I boarded the plane at Tegel with an enormous sense of shame. How had I managed to screw this up? Had I been too scared? I took my seat and watched the Fernsehturm get smaller and smaller as we ascended, I watched the thick forests go by, and I heard something. Voices, speaking, no, they're whining to me so faintly in German. What were they saying? I focused hard to pick out the words...

"...and you don't even stop by?"

As if my living relatives aren't enough, I have to contend with an army of kvetching ghosts.

I dont travel well, and a guilt-trip on top of it all is too much.

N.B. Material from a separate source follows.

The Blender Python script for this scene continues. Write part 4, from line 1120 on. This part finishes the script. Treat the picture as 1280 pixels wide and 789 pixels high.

"I'll visit next time I'm in Berlin."

I hear a chorus of disbelief.

"I mean it, I promise I'll come back." And I do mean it.

The voices grow more faint as the plane climbs higher and higher, flying away from the city where my grandfather was born, from the country he so firmly renounces. I'm not sure if I leave the ghosts or if the ghosts leave me, but we are seperated nevertheless. I whisper goodbye to Germany, and to all those, living and dead, who remain there.